Analytics in HR, part 2 - watch out for Kryptonite!

In our previous blog entry, we discussed how you can detect your own Super(wo)men using Visual Analytics and other network visualization tools

Superman is special because he's from another planet and can do things nobody else can. In our network of employees, your Supermen (and superwomen) are the key actors in your network. And as they become known for being both capable and willing to help, they’re involved in projects of growing importance.

But we all know that even Superman is not completely unstoppable. There’s Kryptonite, the one thing that renders him helpless. The Kryptonite of your top collaborators is their limited time and resources. And even if intense collaboration starts as a virtuous circle, it can soon turn vicious. Without proper management, helpful employees might soon become institutional bottlenecks. Worse, they might become so overwhelmed by their network that they’re no longer effective.   

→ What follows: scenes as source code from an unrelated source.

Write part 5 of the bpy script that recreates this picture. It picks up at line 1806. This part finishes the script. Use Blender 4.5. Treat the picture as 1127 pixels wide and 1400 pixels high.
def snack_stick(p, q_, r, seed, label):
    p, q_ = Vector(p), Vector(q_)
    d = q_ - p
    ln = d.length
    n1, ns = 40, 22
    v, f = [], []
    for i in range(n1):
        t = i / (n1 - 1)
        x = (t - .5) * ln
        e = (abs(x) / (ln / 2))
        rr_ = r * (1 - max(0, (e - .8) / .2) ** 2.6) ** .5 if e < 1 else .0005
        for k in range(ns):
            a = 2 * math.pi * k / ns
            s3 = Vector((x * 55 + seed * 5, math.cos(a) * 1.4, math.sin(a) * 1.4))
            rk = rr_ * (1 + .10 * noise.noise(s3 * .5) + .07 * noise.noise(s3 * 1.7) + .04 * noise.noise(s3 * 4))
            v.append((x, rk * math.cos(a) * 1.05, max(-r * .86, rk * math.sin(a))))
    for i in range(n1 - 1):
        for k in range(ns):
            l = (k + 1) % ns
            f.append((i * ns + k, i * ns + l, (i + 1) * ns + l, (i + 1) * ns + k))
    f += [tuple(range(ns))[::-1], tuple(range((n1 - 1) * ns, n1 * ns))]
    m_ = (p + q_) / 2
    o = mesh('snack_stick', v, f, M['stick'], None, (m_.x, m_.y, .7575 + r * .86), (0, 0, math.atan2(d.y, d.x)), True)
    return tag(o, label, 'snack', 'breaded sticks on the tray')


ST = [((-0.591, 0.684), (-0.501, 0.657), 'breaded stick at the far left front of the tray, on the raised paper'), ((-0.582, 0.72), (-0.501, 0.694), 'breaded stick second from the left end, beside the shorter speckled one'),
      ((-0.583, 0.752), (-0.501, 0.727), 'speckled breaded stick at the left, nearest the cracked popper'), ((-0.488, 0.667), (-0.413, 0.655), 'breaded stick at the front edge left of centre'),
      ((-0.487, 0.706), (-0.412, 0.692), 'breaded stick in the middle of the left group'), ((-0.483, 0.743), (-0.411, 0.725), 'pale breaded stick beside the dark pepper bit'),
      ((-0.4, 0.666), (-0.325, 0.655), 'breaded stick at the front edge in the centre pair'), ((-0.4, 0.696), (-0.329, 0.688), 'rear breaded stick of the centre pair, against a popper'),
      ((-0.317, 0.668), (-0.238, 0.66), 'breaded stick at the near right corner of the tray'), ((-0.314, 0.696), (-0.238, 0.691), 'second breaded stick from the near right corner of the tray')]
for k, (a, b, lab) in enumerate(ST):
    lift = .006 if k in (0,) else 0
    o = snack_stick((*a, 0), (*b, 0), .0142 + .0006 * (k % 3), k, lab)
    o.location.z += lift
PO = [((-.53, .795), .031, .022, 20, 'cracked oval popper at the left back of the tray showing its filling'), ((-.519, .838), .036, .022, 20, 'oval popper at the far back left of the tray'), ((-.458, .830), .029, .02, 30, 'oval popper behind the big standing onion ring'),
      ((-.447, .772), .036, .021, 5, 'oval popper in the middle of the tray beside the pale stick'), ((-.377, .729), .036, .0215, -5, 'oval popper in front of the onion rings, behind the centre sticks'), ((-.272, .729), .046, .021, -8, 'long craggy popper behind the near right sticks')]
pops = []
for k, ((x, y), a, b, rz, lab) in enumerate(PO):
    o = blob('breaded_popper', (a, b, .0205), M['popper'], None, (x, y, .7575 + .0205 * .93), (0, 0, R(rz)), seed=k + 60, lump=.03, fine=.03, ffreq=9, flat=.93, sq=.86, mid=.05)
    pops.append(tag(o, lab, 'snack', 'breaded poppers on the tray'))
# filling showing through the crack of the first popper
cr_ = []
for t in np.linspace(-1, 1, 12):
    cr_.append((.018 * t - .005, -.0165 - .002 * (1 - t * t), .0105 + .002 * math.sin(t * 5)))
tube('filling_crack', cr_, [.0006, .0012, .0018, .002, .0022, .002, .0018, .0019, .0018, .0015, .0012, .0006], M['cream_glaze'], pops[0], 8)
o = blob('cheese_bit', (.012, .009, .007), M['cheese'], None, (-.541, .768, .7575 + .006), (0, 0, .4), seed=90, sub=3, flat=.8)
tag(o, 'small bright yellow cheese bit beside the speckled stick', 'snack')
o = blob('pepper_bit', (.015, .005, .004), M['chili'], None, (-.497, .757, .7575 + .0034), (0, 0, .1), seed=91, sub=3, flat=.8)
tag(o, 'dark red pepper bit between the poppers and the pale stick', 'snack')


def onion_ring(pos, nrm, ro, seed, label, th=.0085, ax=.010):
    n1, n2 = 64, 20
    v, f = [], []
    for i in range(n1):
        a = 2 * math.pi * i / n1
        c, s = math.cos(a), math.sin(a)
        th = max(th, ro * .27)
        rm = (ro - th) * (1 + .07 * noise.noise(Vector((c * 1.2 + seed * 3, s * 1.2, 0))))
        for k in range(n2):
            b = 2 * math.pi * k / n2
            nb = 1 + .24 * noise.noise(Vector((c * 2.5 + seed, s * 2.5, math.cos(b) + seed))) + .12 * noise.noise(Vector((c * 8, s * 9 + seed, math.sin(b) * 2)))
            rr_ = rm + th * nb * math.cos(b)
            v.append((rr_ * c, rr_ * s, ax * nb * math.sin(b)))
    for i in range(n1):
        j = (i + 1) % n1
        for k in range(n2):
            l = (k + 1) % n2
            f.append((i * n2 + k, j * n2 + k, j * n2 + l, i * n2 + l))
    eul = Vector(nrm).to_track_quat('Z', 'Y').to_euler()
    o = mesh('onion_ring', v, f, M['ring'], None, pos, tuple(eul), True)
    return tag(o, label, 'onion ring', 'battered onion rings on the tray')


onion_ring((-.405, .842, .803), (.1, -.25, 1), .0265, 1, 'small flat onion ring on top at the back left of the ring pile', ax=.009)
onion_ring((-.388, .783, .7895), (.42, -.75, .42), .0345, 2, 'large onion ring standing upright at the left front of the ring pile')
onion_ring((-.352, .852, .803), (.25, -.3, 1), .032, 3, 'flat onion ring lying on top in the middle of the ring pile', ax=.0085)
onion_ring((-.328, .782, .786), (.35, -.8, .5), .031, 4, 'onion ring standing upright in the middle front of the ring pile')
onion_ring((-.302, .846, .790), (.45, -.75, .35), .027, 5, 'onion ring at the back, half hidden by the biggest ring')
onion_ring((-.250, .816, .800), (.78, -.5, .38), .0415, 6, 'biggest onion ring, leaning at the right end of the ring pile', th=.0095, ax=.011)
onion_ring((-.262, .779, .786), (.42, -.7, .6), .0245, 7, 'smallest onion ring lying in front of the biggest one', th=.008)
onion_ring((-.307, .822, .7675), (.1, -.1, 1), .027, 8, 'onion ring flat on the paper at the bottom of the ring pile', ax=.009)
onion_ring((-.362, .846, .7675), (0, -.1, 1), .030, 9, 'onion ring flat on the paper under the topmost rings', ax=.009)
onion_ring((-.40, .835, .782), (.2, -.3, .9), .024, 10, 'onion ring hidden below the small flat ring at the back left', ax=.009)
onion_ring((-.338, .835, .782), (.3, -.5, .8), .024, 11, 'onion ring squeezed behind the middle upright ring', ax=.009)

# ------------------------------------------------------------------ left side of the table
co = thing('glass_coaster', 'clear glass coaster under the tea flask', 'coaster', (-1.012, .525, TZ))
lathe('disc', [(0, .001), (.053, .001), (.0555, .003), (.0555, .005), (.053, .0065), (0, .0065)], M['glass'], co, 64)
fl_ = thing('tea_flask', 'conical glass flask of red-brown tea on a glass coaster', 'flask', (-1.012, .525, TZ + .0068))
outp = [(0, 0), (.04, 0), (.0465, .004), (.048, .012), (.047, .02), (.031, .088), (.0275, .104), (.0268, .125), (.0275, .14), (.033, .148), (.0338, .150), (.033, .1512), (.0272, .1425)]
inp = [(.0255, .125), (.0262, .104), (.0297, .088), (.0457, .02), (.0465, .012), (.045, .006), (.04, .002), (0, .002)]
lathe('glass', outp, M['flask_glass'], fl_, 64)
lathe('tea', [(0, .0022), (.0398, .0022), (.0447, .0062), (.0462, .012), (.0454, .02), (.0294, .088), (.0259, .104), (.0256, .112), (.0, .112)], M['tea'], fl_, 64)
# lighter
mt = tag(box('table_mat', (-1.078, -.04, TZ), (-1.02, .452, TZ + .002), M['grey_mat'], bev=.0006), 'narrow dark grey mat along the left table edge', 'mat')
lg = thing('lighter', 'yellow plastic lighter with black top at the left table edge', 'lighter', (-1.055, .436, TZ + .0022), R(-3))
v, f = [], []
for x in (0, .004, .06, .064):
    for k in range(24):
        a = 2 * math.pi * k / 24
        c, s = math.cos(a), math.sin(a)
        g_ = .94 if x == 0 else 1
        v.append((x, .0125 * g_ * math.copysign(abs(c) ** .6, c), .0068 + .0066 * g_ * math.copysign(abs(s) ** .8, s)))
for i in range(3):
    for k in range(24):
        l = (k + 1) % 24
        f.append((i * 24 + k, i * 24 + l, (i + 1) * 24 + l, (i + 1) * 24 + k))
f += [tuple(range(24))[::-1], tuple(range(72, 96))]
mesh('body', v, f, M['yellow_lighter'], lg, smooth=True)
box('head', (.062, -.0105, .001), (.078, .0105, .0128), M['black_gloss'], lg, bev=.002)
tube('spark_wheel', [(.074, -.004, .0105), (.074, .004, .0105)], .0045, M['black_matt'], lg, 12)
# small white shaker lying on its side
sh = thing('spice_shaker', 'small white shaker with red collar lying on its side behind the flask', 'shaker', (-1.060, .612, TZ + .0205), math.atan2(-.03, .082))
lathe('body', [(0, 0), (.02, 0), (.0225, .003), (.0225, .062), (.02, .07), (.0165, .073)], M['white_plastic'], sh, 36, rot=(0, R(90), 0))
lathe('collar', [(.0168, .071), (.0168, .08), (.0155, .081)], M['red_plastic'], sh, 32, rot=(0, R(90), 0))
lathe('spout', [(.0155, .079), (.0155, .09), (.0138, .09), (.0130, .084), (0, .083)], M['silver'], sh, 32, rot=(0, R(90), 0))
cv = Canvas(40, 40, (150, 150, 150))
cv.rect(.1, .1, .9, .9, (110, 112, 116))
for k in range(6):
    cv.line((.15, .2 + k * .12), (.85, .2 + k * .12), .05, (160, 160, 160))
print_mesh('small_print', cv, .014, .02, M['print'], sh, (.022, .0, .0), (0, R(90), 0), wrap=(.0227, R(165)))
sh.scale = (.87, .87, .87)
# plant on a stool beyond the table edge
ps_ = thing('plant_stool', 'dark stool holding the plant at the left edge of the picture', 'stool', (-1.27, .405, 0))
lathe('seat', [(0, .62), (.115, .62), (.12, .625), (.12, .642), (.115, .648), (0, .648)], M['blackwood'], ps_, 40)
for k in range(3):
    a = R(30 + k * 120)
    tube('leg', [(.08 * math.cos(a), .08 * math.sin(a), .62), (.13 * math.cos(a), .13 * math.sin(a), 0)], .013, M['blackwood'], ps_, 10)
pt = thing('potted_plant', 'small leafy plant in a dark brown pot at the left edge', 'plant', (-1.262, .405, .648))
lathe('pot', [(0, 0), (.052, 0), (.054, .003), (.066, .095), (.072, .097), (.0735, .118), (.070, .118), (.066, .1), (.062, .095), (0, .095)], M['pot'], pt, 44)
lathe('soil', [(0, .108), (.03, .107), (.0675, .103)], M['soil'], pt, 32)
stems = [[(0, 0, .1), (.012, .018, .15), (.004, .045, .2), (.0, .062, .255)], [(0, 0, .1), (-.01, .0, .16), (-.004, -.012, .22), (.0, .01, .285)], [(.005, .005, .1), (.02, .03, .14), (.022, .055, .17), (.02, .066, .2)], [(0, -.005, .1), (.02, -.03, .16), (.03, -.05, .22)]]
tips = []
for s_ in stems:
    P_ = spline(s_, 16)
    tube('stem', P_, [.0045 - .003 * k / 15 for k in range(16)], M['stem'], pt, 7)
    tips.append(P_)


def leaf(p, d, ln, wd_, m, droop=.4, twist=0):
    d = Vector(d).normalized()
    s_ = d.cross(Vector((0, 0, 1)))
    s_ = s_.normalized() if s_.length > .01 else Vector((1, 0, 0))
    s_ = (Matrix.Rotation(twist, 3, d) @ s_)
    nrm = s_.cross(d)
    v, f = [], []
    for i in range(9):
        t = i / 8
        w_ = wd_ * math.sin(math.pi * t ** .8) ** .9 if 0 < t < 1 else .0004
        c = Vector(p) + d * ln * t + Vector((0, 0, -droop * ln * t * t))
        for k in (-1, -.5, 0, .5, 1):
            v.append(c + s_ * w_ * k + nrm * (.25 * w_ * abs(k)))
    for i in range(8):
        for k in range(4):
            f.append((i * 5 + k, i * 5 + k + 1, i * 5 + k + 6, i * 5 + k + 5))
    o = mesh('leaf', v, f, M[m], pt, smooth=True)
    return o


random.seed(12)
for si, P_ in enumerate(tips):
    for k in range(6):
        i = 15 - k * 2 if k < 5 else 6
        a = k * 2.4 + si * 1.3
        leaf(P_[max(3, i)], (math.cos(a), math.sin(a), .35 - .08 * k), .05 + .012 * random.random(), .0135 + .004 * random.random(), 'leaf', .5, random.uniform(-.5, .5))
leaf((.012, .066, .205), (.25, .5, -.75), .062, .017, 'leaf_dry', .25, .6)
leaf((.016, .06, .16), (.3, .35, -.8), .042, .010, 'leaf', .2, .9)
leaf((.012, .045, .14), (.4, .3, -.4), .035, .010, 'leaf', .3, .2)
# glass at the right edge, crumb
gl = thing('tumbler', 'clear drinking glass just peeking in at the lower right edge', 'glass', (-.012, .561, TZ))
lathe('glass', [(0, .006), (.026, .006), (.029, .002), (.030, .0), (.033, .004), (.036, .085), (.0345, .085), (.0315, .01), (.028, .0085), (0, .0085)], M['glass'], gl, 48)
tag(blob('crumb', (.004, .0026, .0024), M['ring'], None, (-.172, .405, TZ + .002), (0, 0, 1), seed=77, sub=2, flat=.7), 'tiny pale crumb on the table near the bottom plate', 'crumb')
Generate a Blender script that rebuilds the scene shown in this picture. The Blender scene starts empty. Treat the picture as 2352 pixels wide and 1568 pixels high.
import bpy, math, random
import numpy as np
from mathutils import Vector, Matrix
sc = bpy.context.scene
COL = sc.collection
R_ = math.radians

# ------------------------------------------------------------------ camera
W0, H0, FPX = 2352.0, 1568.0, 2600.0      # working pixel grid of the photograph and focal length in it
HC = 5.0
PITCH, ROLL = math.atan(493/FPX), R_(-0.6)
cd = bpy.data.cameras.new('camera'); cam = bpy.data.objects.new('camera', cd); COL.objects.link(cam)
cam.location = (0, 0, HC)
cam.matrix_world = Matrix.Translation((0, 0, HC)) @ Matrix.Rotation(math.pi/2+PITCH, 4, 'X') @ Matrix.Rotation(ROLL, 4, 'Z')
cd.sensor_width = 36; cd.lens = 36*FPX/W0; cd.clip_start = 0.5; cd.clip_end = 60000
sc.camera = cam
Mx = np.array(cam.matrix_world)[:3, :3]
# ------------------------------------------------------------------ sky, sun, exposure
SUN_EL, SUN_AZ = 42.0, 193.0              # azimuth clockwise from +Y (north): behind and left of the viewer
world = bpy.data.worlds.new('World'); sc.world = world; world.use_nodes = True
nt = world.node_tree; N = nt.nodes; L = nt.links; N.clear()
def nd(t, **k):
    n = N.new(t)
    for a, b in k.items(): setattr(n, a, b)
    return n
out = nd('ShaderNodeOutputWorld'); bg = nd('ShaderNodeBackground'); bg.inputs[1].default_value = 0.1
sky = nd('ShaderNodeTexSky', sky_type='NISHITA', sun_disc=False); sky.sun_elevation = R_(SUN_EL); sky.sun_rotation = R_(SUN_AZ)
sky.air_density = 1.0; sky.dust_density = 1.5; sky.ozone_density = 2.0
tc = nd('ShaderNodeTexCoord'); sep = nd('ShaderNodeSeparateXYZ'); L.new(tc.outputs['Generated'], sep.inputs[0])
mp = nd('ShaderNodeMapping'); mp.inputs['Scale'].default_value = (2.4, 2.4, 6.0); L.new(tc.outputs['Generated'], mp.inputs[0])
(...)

Network analytics can help by highlighting the top collaborators that show up too often on the critical paths of too many projects.  

Preventing burn-out 

The best way to prevent burnout is to proactively redistribute workloads. You can identify critical employees in a company network by plotting employees’ scores for various measures typically used in graph and network theory, for example, Eigenvector centrality versus Betweenness:

  1. Betweenness measures the number of shortest paths an employee is on. A high score indicates it’s a likely path for information flows. In a directed network, top collaborators who are unreasonably solicited appear as typical bottleneck in the project flow. 
  2. Eigenvector centrality is proportional to the centrality of an employee’s neighbors in the network. A high score indicates the employee is popular among popular employees, which might further fuel the waterfall effect of growing workload.

The following SAS Visual Analytics graphs highlights three employees with a high score on both measures. Their position in our network confirms that those employees might be at risk with the current distribution of the knowledge and of the project tasks.  

   

Opportunities at the managing and hiring level

Everyone has an agenda -- you, me, and every potential candidate in the marketplace. Evolution made us goal-driven with a primary objective: Physical, and social survival. As far as our brain is concerned, without a goal everything is meaningless. 

In our flat world, employee’s collaboration, learning and performance goals are most likely to accurately predict success. Analytics that combine demographic employee data, predictor variables (goals) and mediating variables (such as proactive behavior and emotional intelligence) will efficiently assess employees for future performance.  Considering the amount of cross-functional interaction and emotional intelligence that’s required for managers in a collaborative ecosystem, this could prove an invaluable metric for hiring the managers you need. As Charles Darwin says: The grain in your balance.

A grain in the balance will determine which individual shall live and which shall die - which variety or species shall increase in number, and which shall decrease, or finally become extinct.”